With China’s smartphone market reaching 800 million users, the mobile apps space has been quite busy. Given its mobile and ecommerce growth, coupled with rapidly improving mobile infrastructure, China presents an enormous opportunity for both apps developers and marketers.

There are considerable challenges in achieving success in the mobile apps market. Those have to do with launching and promoting an app in the right store, figuring out monetization model that works and is sustainable, overcoming China-specific technical challenges and, finally, making sure that your product is not easily copied by a competitor.

Here is the list of 10 most important factors to consider before venturing into China’s mobile apps market:

The right mobile OS

Thanks to the low cost of entry level smartphones in China, two out of three users are on Android system which makes it the one to target first. iOS still represents about one third of the total market but Android will certainly continue to dominate China in the near future. Windows phones didn’t get much traction in China yet, while Blackberry and Nokia’s Symbian systems being even less relevant.

Fragmentation of Android apps market

There are literally hundreds of Android mobile stores, each focusing on a specific niche, demographics or geographic region. Understanding complex Android ecosystem is crucial to launching your app in the right store. Simply applying to all or most of them is not an option because each store has its own QA and approval process as well as billing system. The best strategy is to focus on the top 5 stores and monitor the performance of each of them. The most popular Android independent stores in China include AppChina, Anzhi, Gfan, Hiapk, Liqucn,Wandoujia, eoemarket, and 91Market (note that Google Play is not even in the top 20).

In addition, many large companies, such as China Mobile (largest mobile provider), Baidu (top search engine), QQ (popular messenger), as well as Huawei, Lenovo, Xiaomi etc., have their own store.

Mobile network speed

The speed of China’s mobile networks still lags behind Western countries, Japan or Korea. If your app is graphics-heavy making it loading slow, it will most likely be abandoned. If you are considering localizing an existing app for Chinese market, you need to make sure that it works fast enough on much slower network speed.
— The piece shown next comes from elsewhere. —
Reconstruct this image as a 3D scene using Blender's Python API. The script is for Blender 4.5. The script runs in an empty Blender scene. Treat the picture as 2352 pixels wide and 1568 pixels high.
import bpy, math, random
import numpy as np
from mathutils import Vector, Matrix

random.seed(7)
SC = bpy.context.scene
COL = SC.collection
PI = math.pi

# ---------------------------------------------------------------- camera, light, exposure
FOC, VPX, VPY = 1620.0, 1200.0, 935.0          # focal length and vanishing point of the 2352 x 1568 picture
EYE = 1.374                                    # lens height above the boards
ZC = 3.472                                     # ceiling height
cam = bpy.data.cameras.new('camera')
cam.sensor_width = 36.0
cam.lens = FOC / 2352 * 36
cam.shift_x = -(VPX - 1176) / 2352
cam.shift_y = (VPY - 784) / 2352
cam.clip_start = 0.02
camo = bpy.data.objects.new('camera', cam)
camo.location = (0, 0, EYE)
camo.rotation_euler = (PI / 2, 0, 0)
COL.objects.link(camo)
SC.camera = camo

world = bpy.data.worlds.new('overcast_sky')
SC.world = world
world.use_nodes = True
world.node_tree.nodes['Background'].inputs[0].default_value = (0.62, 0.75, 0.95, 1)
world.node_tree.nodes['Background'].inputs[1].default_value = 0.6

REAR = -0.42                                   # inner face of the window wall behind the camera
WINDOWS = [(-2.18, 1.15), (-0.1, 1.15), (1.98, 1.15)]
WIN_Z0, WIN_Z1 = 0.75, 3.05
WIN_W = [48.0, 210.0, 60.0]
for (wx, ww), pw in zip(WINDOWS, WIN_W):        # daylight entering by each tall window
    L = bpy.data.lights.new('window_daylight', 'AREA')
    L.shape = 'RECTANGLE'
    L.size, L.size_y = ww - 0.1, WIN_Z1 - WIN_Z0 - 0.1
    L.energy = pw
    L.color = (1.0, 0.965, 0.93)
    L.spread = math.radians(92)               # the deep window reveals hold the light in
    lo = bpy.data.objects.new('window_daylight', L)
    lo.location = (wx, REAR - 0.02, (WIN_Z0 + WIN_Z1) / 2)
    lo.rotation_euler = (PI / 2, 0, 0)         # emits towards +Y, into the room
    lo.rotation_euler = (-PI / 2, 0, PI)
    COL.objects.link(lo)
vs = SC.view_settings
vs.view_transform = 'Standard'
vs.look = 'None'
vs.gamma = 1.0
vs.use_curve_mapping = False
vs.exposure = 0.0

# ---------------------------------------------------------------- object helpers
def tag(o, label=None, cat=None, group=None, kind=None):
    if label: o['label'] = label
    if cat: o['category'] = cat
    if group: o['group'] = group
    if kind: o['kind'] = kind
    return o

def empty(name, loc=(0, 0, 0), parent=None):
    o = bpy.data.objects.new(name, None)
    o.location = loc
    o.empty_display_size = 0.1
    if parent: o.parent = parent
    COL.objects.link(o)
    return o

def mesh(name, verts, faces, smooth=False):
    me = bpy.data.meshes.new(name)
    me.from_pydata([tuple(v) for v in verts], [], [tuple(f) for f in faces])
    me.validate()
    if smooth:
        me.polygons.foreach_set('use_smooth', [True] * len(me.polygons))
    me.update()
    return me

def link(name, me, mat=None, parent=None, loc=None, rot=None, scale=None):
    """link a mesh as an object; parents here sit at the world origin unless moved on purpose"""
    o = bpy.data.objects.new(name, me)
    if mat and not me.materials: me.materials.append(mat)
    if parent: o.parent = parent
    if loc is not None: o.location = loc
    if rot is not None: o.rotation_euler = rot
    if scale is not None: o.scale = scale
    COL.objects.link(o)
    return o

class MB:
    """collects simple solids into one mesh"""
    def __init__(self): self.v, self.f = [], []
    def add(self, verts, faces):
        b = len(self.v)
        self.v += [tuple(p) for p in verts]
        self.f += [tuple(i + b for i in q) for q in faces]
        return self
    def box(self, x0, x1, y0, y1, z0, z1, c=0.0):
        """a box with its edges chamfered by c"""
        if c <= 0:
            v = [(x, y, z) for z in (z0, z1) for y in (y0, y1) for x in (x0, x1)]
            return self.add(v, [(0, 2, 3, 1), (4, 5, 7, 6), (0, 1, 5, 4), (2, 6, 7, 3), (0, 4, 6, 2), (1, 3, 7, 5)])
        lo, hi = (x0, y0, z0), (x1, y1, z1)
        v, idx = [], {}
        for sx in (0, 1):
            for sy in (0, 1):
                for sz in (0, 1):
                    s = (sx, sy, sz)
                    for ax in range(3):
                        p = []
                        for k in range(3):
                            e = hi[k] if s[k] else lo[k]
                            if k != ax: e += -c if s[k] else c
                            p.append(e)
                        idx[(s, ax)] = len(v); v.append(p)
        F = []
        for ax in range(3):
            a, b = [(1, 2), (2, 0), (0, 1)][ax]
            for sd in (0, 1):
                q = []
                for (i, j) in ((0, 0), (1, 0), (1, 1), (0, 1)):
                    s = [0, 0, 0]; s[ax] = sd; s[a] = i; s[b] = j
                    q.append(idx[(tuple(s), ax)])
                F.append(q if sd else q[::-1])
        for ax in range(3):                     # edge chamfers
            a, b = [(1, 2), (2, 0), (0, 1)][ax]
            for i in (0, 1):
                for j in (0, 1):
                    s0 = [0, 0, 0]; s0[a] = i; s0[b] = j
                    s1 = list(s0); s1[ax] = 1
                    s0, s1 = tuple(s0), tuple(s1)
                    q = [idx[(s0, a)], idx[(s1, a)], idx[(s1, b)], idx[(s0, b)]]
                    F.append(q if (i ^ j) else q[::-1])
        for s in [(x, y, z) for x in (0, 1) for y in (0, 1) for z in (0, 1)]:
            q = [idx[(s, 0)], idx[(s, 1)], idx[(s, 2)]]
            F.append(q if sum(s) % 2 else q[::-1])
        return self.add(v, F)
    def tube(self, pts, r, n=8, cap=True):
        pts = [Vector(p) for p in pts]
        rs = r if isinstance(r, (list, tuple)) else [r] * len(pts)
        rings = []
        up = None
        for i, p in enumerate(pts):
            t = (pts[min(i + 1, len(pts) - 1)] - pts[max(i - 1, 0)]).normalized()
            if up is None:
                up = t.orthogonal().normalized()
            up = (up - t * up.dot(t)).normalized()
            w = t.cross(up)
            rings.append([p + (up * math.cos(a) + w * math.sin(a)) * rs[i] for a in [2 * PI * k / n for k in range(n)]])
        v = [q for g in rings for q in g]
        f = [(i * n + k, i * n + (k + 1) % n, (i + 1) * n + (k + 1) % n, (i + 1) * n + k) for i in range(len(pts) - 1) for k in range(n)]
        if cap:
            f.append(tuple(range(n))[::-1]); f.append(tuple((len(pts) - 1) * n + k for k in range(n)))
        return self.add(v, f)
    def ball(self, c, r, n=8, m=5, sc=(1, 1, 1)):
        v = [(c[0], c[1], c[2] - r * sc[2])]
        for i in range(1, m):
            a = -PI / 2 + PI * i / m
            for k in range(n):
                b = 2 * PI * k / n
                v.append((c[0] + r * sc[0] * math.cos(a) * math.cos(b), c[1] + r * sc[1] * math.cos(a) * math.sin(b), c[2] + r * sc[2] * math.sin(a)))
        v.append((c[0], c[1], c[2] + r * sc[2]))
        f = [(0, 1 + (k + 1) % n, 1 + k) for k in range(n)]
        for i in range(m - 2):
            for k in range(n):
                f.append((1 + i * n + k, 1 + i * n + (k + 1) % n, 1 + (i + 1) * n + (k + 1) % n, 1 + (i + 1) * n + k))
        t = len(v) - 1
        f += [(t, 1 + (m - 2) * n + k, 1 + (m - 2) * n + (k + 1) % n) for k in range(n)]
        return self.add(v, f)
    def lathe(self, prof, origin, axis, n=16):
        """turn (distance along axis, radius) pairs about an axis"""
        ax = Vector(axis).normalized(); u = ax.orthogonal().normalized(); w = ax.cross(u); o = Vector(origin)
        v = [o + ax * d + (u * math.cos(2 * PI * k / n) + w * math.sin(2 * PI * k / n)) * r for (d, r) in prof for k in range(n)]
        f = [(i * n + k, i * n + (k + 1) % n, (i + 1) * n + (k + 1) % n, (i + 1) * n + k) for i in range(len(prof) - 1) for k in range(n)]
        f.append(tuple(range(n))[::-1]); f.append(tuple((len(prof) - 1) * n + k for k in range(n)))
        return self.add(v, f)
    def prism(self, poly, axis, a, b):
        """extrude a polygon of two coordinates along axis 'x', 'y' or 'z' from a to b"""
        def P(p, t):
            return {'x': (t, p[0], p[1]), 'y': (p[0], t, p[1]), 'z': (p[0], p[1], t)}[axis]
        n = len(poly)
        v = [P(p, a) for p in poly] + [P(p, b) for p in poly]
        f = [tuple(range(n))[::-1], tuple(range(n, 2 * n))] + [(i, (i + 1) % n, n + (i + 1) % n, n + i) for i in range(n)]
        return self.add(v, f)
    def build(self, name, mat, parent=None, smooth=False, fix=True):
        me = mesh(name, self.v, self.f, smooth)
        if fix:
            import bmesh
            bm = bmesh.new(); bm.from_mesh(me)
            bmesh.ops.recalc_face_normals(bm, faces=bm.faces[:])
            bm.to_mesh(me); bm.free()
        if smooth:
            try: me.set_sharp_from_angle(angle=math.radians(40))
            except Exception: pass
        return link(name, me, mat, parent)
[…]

Hopefully, the ongoing development and introduction of 5G infrastructure will help alleviate this problem.

Social media integration

Another challenge of localization is the integration of the local social media channels. Your app won’t work in China (unless used with VPN) if signup or login options use Facebook or Twitter as those are inaccessible from the Mainland. Same goes for sharing and retweeting. If social media is essential for your app, make sure to integrate the most popular local platforms such as Sina and/or Tencent Weibo, YouKu or WeChat.

Cloud storage issue

Popular cloud storage services, such as Dropbox or Box.net, are often too slow or inaccessible from China. Out of popular Western services, only Microsoft Skydrive seems to be relatively stable at the moment. If cloud storage is required for your app’s functionality, consider using one of the local solutions, although they may not be as fast and convenient. 

Payment system

Local mobile-based payment services have won the war against any other payment method. Two of the most popular services are Alipay and WeChat Pay. Remember that Chinese use of credit cards is very limited as they seem to entirely skip the credit card era straight to the digital money world. Another popular payment system with mobile in-app purchases works directly through mobile carrier, such as China Telecom, China Unicom and China Mobile. This, however, require more complex integration of your app into their payment system, something that can’t be done without an experienced local partner company.

Everyone takes a cut

Apps stores fees range wildly, something to be taken into account when choosing the most suitable one as well. QQ for instance, takes up to 70% of an app’s revenue, while China Unicom takes 30%. In addition, each store has its own guidelines and procedures as well as its own government tax and banking rates. Note, that government tax and various regulation fees can easily reach up to 30% on top of the app store cut!

Piracy concerns

If your app is successful there is no question that it will be copied. All of the world’s most popular apps have local copycats. Partnering with a local partner that is familiar with the apps store ecosystem can also help ensure that the copycat apps are pulled from the store to be replaced by the official ones. On the other hand, if you are simply coming up with a concept for an app and it is a good one, such “partner” can simply appropriate it. Therefore, due diligence is paramount in choosing your local partner.

Monetization model

Purchasing apps outright has been in decline worldwide. In China, people are even less willing to pay for an app, no matter how insignificant the price would be. This means that more creative monetization strategies should be considered. One of them would be selling ads. Recently, BBC ran a story about Chinese mother who developed flash card app for their kids which is now supplementing her income by $1,000 every month from the ads alone.

Another model is based on in-app purchases. It makes more sense to give away an app for free to get users more familiar with it. Once, hopefully, they start liking it, they would be more willing to pay for extras. This model works well for games and chat apps.

Finally, premium model is another one to consider: user downloads an app with limited functionality but has to pay for more enhanced features.

Apps for brands

Finally, there is another type of apps that aims at building brand awareness or serves as a marketing tool to supplement and support offline or web-based sales. If your app doesn’t require payment system or complex integration with other services, it can be launched much more easily. Also, such app would not be in any danger of  being copied as it has no value of itself without the brand behind it.